Andamans' agony

Print edition : January 14, 2005

AS the crow flies, Great Nicobar, the southern-most island in the Andaman and Nicobar group, is only about 150 km from Aceh in Sumatra, the epicentre of the devastating earthquake. So the impact of the tsunamis it triggered on the Andamans, particularly the Nicobars (which have a population of nearly 45,000), can well be imagined. After the first shock of a magnitude of 8.9 on the Richter scale hit Aceh at 6-30 a.m. IST, a second one, measuring 7.3, occurred at around 9 a.m. with its epicentre at Indira Gandhi Point, the tip of the Great Nicobar Island.

The relatively flat island of Car Nicobar, which has a population of nearly 25,000, mostly Nicobarese, was the worst affected. The Indian Air Force (IAF) base in Car Nicobar was washed away. Reports indicated on the morning of December 27 that at least 1,000 people had died in the islands, with 300 confirmed casualties from Car Nicobar alone. This included 23 IAF men and their families. Lieutenant-Governor Prof. Ram Kapse flew to Car Nicobar in the afternoon of December 26 to inspect the scene and supervise the rescue operations.

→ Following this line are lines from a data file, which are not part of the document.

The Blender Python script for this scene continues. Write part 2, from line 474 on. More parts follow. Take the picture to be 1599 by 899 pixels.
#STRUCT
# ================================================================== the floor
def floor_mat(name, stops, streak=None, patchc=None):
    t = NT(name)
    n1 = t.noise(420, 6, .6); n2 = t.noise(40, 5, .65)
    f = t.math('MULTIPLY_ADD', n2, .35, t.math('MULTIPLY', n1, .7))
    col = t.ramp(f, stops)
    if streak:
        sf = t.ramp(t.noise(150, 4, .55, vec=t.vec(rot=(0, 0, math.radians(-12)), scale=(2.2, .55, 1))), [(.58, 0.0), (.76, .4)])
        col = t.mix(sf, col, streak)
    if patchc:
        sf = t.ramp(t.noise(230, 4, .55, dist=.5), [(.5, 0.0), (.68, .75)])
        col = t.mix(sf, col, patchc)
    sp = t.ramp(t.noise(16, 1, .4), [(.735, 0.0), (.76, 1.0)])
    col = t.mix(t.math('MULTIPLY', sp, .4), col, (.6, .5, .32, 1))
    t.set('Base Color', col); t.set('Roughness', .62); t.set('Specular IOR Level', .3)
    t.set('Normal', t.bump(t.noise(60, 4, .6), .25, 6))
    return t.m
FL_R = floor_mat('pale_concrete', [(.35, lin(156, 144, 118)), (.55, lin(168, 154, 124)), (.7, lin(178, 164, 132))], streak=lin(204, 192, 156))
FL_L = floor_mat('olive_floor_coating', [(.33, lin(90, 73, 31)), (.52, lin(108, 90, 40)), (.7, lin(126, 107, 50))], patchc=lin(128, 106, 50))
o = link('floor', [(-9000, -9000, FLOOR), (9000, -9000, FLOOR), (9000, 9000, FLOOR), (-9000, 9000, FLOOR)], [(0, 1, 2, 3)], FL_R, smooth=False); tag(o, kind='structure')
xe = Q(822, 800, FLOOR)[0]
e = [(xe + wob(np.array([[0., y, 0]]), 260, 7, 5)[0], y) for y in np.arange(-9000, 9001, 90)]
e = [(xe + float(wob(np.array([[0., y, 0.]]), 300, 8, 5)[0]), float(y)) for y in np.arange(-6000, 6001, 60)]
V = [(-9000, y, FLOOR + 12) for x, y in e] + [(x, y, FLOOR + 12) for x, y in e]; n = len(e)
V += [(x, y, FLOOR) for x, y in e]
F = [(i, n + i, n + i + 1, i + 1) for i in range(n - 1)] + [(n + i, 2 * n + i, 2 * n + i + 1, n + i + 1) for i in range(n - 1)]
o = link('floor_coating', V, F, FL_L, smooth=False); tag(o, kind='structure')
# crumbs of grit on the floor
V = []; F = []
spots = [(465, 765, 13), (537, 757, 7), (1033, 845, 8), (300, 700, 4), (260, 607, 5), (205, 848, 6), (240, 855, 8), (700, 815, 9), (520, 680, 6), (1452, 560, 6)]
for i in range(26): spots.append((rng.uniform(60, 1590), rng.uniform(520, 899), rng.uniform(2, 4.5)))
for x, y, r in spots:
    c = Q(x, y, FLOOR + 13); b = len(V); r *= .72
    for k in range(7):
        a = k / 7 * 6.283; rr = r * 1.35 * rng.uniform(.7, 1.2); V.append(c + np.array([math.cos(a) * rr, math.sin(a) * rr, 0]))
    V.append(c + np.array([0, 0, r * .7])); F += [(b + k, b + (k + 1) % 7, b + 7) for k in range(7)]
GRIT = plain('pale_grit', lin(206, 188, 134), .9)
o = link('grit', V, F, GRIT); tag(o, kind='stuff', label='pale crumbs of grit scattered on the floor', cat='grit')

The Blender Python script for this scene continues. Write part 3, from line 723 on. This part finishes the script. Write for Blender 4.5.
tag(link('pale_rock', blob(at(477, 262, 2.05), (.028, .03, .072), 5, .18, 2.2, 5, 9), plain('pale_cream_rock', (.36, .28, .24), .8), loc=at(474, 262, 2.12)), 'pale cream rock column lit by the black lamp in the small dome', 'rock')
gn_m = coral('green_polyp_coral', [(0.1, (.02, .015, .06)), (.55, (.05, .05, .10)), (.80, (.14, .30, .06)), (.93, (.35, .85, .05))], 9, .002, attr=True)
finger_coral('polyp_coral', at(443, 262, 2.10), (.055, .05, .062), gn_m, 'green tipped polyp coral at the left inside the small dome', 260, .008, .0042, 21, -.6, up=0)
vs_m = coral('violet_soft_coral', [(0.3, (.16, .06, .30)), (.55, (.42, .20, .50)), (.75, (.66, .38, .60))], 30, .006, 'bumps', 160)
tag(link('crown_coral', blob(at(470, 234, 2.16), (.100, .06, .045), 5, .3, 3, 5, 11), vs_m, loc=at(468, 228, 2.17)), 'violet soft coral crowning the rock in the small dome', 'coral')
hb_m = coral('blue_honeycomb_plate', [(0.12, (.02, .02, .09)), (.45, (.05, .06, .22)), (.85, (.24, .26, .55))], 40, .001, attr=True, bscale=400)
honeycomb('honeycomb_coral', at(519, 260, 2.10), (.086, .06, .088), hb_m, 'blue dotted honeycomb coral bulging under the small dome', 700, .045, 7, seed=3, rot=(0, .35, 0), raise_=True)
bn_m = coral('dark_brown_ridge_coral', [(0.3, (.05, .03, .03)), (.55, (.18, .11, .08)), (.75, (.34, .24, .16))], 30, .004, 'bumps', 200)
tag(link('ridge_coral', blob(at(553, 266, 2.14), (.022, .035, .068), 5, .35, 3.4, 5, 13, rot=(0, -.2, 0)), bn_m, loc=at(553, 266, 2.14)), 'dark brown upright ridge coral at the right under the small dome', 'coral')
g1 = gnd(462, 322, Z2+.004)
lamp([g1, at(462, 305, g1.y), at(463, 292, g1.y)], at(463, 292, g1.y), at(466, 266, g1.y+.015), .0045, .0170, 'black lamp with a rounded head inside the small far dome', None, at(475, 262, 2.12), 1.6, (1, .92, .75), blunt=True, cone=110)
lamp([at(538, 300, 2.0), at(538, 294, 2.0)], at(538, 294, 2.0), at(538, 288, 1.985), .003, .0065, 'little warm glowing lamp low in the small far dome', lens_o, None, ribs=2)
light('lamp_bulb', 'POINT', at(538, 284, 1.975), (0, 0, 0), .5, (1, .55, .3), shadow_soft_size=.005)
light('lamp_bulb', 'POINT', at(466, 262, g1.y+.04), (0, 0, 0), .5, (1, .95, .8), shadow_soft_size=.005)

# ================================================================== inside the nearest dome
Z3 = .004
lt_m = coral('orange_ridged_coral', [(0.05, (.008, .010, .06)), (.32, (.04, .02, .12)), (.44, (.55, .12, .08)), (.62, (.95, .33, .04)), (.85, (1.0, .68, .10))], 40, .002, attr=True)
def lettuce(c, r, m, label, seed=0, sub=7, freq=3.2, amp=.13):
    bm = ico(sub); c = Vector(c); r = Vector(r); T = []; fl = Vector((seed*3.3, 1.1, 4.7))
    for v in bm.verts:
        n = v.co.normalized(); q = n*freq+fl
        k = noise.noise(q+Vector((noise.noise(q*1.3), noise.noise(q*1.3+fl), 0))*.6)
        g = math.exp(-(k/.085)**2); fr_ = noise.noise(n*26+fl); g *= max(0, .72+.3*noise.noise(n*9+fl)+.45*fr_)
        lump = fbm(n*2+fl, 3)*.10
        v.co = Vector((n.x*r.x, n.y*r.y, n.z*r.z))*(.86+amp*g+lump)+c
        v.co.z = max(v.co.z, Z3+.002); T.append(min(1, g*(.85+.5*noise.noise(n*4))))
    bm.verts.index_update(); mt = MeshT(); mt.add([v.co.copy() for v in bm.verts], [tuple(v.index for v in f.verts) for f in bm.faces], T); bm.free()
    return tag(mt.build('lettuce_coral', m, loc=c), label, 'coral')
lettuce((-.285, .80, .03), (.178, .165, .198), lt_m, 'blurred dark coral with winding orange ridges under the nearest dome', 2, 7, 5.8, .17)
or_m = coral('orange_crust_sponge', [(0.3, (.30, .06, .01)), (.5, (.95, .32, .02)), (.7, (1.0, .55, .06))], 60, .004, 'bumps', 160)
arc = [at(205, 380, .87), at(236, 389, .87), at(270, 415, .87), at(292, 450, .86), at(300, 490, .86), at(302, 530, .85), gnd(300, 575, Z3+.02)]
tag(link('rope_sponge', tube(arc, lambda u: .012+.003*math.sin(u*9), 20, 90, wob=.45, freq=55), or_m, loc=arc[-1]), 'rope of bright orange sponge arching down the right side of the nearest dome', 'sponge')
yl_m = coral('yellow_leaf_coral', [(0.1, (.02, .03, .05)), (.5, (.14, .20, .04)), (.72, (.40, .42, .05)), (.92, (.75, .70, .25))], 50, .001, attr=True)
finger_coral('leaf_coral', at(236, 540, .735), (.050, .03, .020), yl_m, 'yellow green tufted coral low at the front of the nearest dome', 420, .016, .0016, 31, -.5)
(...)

Considering the distance, remoteness and inaccessibility of the islands, little information was forthcoming even until late in the evening of December 26, even as the islands continued to experience tremors and aftershocks. Large parts of Port Blair went without power supply until late in the evening and telecommunications, too, were affected.

In Port Blair waves six metres high damaged the coastal front facing the Jawaharlal Nehru Rajkiya Maha Vidyalaya, a popular tourist spot. Several multi-storeyed concrete buildings that came up in the islands, particularly in Port Blair, in the past few years either collapsed or suffered damage. Cracks rendered the airstrip in Port Blair unusable, but some landings did take place later in the day.

The main wharf in Port Blair at Haddo, the Phoenix Bay Jetty, where most of the inter-island shipping originates and jetties in other islands such as Havelock and Neil, located east of Port Blair, were also damaged. Serious concern has been expressed about the damage on Great Nicobar, although there was absolutely no information from there at the time of writing. Not only is it closest to the epicentre, but its population of nearly 7,000 people is settled along a narrow strip on the island's eastern coast. Similarly, there was no news from the Central Nicobars, which have a population of nearly 12,000 spread over 10 islands, and the Little Andaman with an estimated 12,000 people. There have also been no reports from the Middle and North Andaman Islands, which have substantially larger human populations; about 45,000 and 30,000 respectively.

"What has happened is unfortunate," said Debi Goenka of the Bombay Environment Action Group, when contacted, " but thanks to the Coastal Regulation Zone (CRZ) notification and the mangroves that protect our coasts, the damage to human lives was much less than what it could have been. It is ironical that the Ministry of Environment and Forests is currently undertaking a review of the CRZ notification to allow in builders, roadmakers and hoteliers," he said.

The Andaman and Nicobar Islands are known to be seismically active. The strongest recorded earthquake in the islands was in 1941 and measured 8.1 on the Richter scale. It caused considerable damage, although the total population in the islands then was less than 50,000. Today the islands have an estimated population of five lakhs.

The most recent earthquake, with a magnitude of 6.4, hit North Andaman in September 2002. It was located in the sea, 24 km south-southeast of Diglipur, the major township in the north in the islands.

According to the September 2002 newsletter of the Society for the Andaman and Nicobar Ecology, a unique phenomenon occurred at Campbell Bay in Great Nicobar on April 10, 1987, where the Andaman Lakshadweep Harbour Works was constructing a breakwater. Huge waves overtopped the partly constructed breakwater. A team of officers went to the site for inspection. One wave sucked four engineers into the sea and carried away a crane from the construction site. The phenomenon was examined and found to be the effect of some underwater seismic activity.

The area experienced continuous tremors for more than a month in 1982, which caused extensive damage.